<<<<

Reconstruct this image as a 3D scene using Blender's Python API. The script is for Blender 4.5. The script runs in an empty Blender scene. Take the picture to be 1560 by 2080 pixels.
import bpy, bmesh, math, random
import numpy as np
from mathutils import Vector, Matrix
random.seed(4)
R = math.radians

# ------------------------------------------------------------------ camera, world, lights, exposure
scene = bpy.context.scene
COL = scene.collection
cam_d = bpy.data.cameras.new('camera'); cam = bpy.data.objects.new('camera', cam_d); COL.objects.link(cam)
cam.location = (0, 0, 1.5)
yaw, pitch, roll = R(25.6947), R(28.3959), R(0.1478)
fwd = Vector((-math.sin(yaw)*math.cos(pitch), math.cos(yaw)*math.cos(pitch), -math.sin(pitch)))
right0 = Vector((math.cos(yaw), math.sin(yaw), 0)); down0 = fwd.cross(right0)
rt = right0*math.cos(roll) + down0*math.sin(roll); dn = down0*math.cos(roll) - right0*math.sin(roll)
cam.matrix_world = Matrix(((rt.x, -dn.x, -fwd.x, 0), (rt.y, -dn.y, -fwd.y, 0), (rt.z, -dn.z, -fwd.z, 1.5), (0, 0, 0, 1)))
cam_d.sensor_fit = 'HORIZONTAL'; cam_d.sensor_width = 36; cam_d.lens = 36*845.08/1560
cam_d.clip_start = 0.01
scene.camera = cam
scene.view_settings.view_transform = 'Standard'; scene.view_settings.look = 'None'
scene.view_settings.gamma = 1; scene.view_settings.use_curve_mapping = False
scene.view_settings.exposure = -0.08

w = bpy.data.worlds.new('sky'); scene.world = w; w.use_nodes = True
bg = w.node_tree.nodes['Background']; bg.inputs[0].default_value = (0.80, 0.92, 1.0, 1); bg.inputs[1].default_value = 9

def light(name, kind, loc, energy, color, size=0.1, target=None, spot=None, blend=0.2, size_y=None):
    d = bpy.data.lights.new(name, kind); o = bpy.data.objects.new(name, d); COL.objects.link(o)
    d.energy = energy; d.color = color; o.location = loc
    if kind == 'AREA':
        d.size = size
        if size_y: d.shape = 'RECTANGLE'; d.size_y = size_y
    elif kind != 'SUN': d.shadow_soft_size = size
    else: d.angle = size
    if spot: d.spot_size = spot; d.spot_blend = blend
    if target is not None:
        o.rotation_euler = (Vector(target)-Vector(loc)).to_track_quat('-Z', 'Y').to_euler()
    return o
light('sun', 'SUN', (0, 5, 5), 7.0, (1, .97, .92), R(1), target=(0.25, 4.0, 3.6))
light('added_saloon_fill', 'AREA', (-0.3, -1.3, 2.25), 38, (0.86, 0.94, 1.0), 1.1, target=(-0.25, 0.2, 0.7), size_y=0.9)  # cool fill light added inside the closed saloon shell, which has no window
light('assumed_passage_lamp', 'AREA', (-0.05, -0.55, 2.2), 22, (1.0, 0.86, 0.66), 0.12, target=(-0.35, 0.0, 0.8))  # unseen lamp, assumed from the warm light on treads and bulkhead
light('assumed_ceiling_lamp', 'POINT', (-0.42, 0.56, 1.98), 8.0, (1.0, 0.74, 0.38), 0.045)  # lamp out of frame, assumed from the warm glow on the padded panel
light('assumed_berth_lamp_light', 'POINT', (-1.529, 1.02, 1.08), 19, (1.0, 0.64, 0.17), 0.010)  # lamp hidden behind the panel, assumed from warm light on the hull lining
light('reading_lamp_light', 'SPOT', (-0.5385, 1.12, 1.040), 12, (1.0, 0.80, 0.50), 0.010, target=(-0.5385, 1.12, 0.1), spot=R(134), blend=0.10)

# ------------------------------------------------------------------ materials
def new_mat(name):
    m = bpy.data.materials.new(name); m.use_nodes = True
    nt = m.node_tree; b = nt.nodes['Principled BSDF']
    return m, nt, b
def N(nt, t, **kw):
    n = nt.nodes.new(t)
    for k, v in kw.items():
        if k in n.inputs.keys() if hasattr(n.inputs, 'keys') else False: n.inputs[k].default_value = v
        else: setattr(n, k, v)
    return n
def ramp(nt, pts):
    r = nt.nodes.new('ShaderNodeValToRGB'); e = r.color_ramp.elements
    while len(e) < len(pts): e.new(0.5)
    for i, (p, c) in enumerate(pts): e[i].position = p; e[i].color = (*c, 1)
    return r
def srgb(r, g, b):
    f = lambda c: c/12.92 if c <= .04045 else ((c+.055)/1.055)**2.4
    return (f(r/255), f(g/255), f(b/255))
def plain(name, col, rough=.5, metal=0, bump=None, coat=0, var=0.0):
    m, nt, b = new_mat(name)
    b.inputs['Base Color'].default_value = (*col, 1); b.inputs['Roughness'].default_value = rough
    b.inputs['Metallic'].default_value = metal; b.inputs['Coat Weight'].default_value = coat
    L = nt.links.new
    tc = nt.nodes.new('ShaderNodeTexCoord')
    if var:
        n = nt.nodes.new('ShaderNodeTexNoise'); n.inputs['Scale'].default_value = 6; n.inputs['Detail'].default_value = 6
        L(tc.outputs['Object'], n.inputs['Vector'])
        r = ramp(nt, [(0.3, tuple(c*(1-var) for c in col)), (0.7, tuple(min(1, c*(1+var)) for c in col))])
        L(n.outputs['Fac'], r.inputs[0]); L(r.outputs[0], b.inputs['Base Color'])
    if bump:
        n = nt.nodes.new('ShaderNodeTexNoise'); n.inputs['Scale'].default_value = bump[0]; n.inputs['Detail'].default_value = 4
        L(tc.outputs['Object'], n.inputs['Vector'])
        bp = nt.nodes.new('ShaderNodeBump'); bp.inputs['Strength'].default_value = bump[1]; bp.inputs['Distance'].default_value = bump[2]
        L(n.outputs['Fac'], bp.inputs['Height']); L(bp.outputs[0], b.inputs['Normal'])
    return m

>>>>

**Task to carry out**: Make an exact copy of all the data.

**Result of the task**:
Reconstruct this image as a 3D scene using Blender's Python API. The script is for Blender 4.5. The script runs in an empty Blender scene. Take the picture to be 1560 by 2080 pixels.
import bpy, bmesh, math, random
import numpy as np
from mathutils import Vector, Matrix
random.seed(4)
R = math.radians

# ------------------------------------------------------------------ camera, world, lights, exposure
scene = bpy.context.scene
COL = scene.collection
cam_d = bpy.data.cameras.new('camera'); cam = bpy.data.objects.new('camera', cam_d); COL.objects.link(cam)
cam.location = (0, 0, 1.5)
yaw, pitch, roll = R(25.6947), R(28.3959), R(0.1478)
fwd = Vector((-math.sin(yaw)*math.cos(pitch), math.cos(yaw)*math.cos(pitch), -math.sin(pitch)))
right0 = Vector((math.cos(yaw), math.sin(yaw), 0)); down0 = fwd.cross(right0)
rt = right0*math.cos(roll) + down0*math.sin(roll); dn = down0*math.cos(roll) - right0*math.sin(roll)
cam.matrix_world = Matrix(((rt.x, -dn.x, -fwd.x, 0), (rt.y, -dn.y, -fwd.y, 0), (rt.z, -dn.z, -fwd.z, 1.5), (0, 0, 0, 1)))
cam_d.sensor_fit = 'HORIZONTAL'; cam_d.sensor_width = 36; cam_d.lens = 36*845.08/1560
cam_d.clip_start = 0.01
scene.camera = cam
scene.view_settings.view_transform = 'Standard'; scene.view_settings.look = 'None'
scene.view_settings.gamma = 1; scene.view_settings.use_curve_mapping = False
scene.view_settings.exposure = -0.08

w = bpy.data.worlds.new('sky'); scene.world = w; w.use_nodes = True
bg = w.node_tree.nodes['Background']; bg.inputs[0].default_value = (0.80, 0.92, 1.0, 1); bg.inputs[1].default_value = 9

def light(name, kind, loc, energy, color, size=0.1, target=None, spot=None, blend=0.2, size_y=None):
    d = bpy.data.lights.new(name, kind); o = bpy.data.objects.new(name, d); COL.objects.link(o)
    d.energy = energy; d.color = color; o.location = loc
    if kind == 'AREA':
        d.size = size
        if size_y: d.shape = 'RECTANGLE'; d.size_y = size_y
    elif kind != 'SUN': d.shadow_soft_size = size
    else: d.angle = size
    if spot: d.spot_size = spot; d.spot_blend = blend
    if target is not None:
        o.rotation_euler = (Vector(target)-Vector(loc)).to_track_quat('-Z', 'Y').to_euler()
    return o
light('sun', 'SUN', (0, 5, 5), 7.0, (1, .97, .92), R(1), target=(0.25, 4.0, 3.6))
light('added_saloon_fill', 'AREA', (-0.3, -1.3, 2.25), 38, (0.86, 0.94, 1.0), 1.1, target=(-0.25, 0.2, 0.7), size_y=0.9)  # cool fill light added inside the closed saloon shell, which has no window
light('assumed_passage_lamp', 'AREA', (-0.05, -0.55, 2.2), 22, (1.0, 0.86, 0.66), 0.12, target=(-0.35, 0.0, 0.8))  # unseen lamp, assumed from the warm light on treads and bulkhead
light('assumed_ceiling_lamp', 'POINT', (-0.42, 0.56, 1.98), 8.0, (1.0, 0.74, 0.38), 0.045)  # lamp out of frame, assumed from the warm glow on the padded panel
light('assumed_berth_lamp_light', 'POINT', (-1.529, 1.02, 1.08), 19, (1.0, 0.64, 0.17), 0.010)  # lamp hidden behind the panel, assumed from warm light on the hull lining
light('reading_lamp_light', 'SPOT', (-0.5385, 1.12, 1.040), 12, (1.0, 0.80, 0.50), 0.010, target=(-0.5385, 1.12, 0.1), spot=R(134), blend=0.10)

# ------------------------------------------------------------------ materials
def new_mat(name):
    m = bpy.data.materials.new(name); m.use_nodes = True
    nt = m.node_tree; b = nt.nodes['Principled BSDF']
    return m, nt, b
def N(nt, t, **kw):
    n = nt.nodes.new(t)
    for k, v in kw.items():
        if k in n.inputs.keys() if hasattr(n.inputs, 'keys') else False: n.inputs[k].default_value = v
        else: setattr(n, k, v)
    return n
def ramp(nt, pts):
    r = nt.nodes.new('ShaderNodeValToRGB'); e = r.color_ramp.elements
    while len(e) < len(pts): e.new(0.5)
    for i, (p, c) in enumerate(pts): e[i].position = p; e[i].color = (*c, 1)
    return r
def srgb(r, g, b):
    f = lambda c: c/12.92 if c <= .04045 else ((c+.055)/1.055)**2.4
    return (f(r/255), f(g/255), f(b/255))
def plain(name, col, rough=.5, metal=0, bump=None, coat=0, var=0.0):
    m, nt, b = new_mat(name)
    b.inputs['Base Color'].default_value = (*col, 1); b.inputs['Roughness'].default_value = rough
    b.inputs['Metallic'].default_value = metal; b.inputs['Coat Weight'].default_value = coat
    L = nt.links.new
    tc = nt.nodes.new('ShaderNodeTexCoord')
    if var:
        n = nt.nodes.new('ShaderNodeTexNoise'); n.inputs['Scale'].default_value = 6; n.inputs['Detail'].default_value = 6
        L(tc.outputs['Object'], n.inputs['Vector'])
        r = ramp(nt, [(0.3, tuple(c*(1-var) for c in col)), (0.7, tuple(min(1, c*(1+var)) for c in col))])
        L(n.outputs['Fac'], r.inputs[0]); L(r.outputs[0], b.inputs['Base Color'])
    if bump:
        n = nt.nodes.new('ShaderNodeTexNoise'); n.inputs['Scale'].default_value = bump[0]; n.inputs['Detail'].default_value = 4
        L(tc.outputs['Object'], n.inputs['Vector'])
        bp = nt.nodes.new('ShaderNodeBump'); bp.inputs['Strength'].default_value = bump[1]; bp.inputs['Distance'].default_value = bump[2]
        L(n.outputs['Fac'], bp.inputs['Height']); L(bp.outputs[0], b.inputs['Normal'])
    return m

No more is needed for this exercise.